The government didn't go to court thrice to deny Mandera devolved funds


The government didn't go to court thrice to deny Mandera devolved funds

Justice Mohamed Warsame ruled against a government decision to nullify census results on February 7, 2012

Did the AG seek to have devolved funds meant for Mandera reduced in court?

“….In Mandera, the Jubilee government, through the Attorney General, have tried three times, heading to court seeking to have money meant for Mandera reduced by 40 per cent. That is a sign that they don’t want devolution to thrive…”

Nasa Co-Principal Musalia Mudavadi at Nasa Rally in Mandera on July 11

 

In August 2010 while releasing the 2009 Population Census results the Minister of State for Planning, National Development and Vision 2030 announced that results from eight districts had been cancelled, according to the Kenya Law database.

These were Lagdera, Mandera East, Mandera Central, Mandera West, Wajir East, Turkana North, Turkana South and Turkana Central.

On the same day the census results were announced, the then Minister for Planning, Wycliffe Oparanya, came before Parliament and issued a statement on the census results, explaining that the results from the eight districts were irregular, necessitating the cancellation.

The former minister said there were serious inconsistencies in the figures including growth rates that could not be explained, enumerated figures falling above the projected and previous census and significant growth in household size without corresponding growth in number of household.

Following the cancellation, five individuals who described themselves as registered voters and residents of eight districts moved to court seeking orders to quash the decision of the Planning minister cancelling the census results for the eight districts, in Miscellaneous Civil Application No 309 of 2010.

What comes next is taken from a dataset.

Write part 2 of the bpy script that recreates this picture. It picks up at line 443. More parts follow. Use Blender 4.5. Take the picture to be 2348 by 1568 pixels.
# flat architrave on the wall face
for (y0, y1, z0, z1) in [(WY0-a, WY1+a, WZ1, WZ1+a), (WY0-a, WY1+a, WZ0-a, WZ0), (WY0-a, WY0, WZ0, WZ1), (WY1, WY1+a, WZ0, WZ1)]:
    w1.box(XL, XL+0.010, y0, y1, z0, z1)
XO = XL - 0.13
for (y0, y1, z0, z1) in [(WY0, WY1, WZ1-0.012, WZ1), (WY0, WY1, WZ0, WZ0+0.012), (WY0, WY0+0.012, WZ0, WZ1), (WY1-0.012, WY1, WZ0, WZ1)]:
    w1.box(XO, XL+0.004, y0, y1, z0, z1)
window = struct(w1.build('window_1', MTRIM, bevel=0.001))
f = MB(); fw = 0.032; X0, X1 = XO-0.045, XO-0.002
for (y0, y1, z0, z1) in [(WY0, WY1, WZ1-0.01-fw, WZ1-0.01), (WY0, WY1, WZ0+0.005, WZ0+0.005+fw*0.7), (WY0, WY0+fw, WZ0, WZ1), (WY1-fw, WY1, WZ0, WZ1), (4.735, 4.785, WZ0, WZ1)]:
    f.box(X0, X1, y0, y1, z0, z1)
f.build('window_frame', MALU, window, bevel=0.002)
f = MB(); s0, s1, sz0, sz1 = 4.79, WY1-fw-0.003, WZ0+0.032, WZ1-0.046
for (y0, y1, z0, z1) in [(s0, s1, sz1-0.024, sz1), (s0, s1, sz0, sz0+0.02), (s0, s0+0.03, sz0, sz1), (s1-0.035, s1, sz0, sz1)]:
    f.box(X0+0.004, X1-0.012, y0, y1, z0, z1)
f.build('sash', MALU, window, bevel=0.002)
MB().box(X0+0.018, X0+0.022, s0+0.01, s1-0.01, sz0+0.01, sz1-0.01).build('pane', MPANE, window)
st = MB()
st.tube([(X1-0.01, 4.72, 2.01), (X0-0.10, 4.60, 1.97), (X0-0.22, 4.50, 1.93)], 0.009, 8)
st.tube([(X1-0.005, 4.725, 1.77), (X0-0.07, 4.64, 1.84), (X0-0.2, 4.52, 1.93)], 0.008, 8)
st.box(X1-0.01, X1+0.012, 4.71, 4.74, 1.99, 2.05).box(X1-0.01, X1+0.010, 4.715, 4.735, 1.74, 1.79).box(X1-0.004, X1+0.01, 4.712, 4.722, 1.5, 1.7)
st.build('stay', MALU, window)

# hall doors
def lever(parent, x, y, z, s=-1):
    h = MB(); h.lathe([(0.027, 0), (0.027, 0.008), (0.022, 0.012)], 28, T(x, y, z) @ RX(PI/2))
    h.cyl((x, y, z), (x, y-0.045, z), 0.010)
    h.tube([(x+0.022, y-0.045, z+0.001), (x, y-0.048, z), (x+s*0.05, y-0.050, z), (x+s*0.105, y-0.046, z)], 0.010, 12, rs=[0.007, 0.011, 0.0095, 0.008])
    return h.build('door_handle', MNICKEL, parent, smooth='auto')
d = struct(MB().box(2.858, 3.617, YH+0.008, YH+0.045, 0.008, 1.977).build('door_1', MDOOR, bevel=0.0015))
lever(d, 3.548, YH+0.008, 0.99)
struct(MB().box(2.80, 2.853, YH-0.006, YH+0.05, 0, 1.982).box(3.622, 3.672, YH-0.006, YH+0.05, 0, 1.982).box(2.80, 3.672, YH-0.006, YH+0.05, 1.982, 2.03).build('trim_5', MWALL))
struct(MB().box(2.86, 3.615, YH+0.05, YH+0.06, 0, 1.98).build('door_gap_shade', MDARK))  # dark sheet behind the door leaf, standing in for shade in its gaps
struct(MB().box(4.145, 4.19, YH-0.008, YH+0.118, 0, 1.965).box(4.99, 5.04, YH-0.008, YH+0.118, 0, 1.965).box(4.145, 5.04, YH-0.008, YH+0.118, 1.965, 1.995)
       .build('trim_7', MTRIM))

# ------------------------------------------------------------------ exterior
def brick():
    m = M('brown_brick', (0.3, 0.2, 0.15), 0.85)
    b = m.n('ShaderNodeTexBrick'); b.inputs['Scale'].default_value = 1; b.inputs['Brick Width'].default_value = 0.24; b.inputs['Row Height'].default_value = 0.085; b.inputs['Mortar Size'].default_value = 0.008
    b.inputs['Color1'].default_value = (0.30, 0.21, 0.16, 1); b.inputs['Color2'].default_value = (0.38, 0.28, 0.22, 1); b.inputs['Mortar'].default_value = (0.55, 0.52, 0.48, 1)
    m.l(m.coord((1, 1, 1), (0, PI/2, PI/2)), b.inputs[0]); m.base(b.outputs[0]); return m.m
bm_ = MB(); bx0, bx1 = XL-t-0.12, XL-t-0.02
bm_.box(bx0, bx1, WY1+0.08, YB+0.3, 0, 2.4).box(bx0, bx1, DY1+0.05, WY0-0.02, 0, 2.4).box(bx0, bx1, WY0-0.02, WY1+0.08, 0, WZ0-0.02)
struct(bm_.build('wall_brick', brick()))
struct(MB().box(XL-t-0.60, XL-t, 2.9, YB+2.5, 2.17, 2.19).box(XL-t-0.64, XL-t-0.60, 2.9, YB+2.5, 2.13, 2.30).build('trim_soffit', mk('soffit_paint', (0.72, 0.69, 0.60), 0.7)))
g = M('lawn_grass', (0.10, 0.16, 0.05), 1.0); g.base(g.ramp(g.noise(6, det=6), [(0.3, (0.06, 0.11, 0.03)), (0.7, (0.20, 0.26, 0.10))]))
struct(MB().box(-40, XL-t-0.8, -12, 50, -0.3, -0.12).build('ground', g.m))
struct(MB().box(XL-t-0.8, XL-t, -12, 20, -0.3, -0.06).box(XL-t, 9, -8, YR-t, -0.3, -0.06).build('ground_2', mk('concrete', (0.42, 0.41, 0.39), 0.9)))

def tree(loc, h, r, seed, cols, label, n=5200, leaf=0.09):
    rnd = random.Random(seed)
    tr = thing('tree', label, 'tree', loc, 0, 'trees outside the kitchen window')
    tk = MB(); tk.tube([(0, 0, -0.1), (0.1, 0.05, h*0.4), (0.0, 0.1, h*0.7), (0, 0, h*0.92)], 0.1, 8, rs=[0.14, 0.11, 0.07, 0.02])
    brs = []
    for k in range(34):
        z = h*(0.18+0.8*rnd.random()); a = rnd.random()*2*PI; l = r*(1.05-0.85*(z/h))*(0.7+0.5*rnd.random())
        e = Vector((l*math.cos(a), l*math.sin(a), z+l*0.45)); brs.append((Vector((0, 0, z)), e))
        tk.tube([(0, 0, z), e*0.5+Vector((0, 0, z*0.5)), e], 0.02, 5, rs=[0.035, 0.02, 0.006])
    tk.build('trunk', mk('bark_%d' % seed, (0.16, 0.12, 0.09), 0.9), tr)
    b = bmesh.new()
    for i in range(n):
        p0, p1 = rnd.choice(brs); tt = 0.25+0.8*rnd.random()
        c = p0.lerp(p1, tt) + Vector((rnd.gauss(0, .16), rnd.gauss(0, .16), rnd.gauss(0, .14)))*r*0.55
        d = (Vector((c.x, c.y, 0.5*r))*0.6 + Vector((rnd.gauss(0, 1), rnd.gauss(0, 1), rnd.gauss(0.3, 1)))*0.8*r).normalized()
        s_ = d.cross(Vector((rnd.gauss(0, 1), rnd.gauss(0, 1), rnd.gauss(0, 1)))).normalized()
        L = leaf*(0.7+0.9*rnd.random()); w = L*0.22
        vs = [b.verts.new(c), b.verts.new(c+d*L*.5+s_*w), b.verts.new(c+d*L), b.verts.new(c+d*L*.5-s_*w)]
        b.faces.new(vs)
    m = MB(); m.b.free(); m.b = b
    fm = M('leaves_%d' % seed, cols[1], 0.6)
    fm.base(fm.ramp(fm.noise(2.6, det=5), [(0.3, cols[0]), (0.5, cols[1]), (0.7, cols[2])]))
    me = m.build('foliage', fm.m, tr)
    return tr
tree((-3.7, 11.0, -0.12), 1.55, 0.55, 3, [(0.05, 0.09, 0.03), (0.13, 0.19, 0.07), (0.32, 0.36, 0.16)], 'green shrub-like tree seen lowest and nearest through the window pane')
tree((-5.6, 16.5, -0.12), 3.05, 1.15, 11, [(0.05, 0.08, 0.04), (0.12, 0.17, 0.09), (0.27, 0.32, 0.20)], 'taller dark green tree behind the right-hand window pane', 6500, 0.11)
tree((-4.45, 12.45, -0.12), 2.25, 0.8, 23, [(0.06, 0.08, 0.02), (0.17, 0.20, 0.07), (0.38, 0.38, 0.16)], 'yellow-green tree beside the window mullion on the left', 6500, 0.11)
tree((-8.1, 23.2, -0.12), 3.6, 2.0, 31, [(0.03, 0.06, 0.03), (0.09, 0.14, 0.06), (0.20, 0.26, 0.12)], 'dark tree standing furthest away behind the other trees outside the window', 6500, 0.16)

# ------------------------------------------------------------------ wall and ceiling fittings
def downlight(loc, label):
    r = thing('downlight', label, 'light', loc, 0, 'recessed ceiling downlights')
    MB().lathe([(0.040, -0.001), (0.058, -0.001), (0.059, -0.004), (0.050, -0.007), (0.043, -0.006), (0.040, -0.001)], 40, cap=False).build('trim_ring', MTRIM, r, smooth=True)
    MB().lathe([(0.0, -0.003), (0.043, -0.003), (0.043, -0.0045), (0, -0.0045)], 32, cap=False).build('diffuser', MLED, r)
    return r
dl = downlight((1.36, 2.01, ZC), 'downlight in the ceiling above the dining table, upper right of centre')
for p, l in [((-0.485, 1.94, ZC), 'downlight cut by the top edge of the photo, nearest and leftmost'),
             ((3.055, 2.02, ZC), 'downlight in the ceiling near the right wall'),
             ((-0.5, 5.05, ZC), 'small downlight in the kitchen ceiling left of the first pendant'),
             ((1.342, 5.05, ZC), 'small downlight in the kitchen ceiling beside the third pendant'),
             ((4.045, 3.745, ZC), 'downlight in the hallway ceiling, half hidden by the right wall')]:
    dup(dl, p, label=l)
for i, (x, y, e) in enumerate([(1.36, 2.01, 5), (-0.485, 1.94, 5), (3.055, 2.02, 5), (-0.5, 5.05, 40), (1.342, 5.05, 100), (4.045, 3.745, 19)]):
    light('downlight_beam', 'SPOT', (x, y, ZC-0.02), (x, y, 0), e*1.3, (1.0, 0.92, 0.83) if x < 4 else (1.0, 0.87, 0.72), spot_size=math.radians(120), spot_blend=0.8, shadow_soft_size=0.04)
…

They also wanted the court to prohibit the National Bureau of Statistics from publishing the projected results, or circulating any other figures apart from the published 2009 census results. In addition, an order was sought to prohibit the ministry from relying on any projected results other than the published 2009 census results.

On February the same year  the then Minister for Planning Wycliffe Oparanya tabled revised post census figures in Parliament showing that the population count in the eight districts were inflated by 40 per cent.

PARTLY SUCCESSFUL

But he said that because of the court orders the government was forced to use the preliminary report to allocate Constituency Development Funds and other devolved funds in the fiscal year 2011/2012.

The same data was forwarded to the IEBC for use in the delimitation of new boundaries during the creation of 80 new constituencies that were approved by Parliament in June, 2011. It was also used by the Commission for Revenue Allocation to make county allocations.

High Court Judge Justice Mohamed Warsame ruled against the government decision to nullify the census results, on February 7, 2012.

The government appealed the judgment that same year, in Civil Appeal 64 of 2012, and was partly successful, in that the blanket ban on publishing results other than the 2009 census results was lifted for the Interim Independent Boundaries Review Commission, the first respondent and the second respondent, Noor Maalim Hussein.

In 2016, the county governments of Wajir, Mandera and Garissa went to court asking that the government be prohibited from using amended figures from the 2009 figures for revenue allocation in Petition No. 514 of 2016.

On 27 February 2017, the courts ruled in favour of the three counties, and prohibited the National Bureau of Statistics and the Commission for Revenue Allocation from using any figures apart from the original census figures for determining the population parameter and calculating shareable revenue.

Nasa Co-Principal Musalia Mudavadi is incorrect to say the Attorney General on behalf of the government appealed against the ruling barring it from revising Mandera’s population by 40 per cent three times, which would have reduced the money allocated to the county government and through devolved funds. The government appealed only once.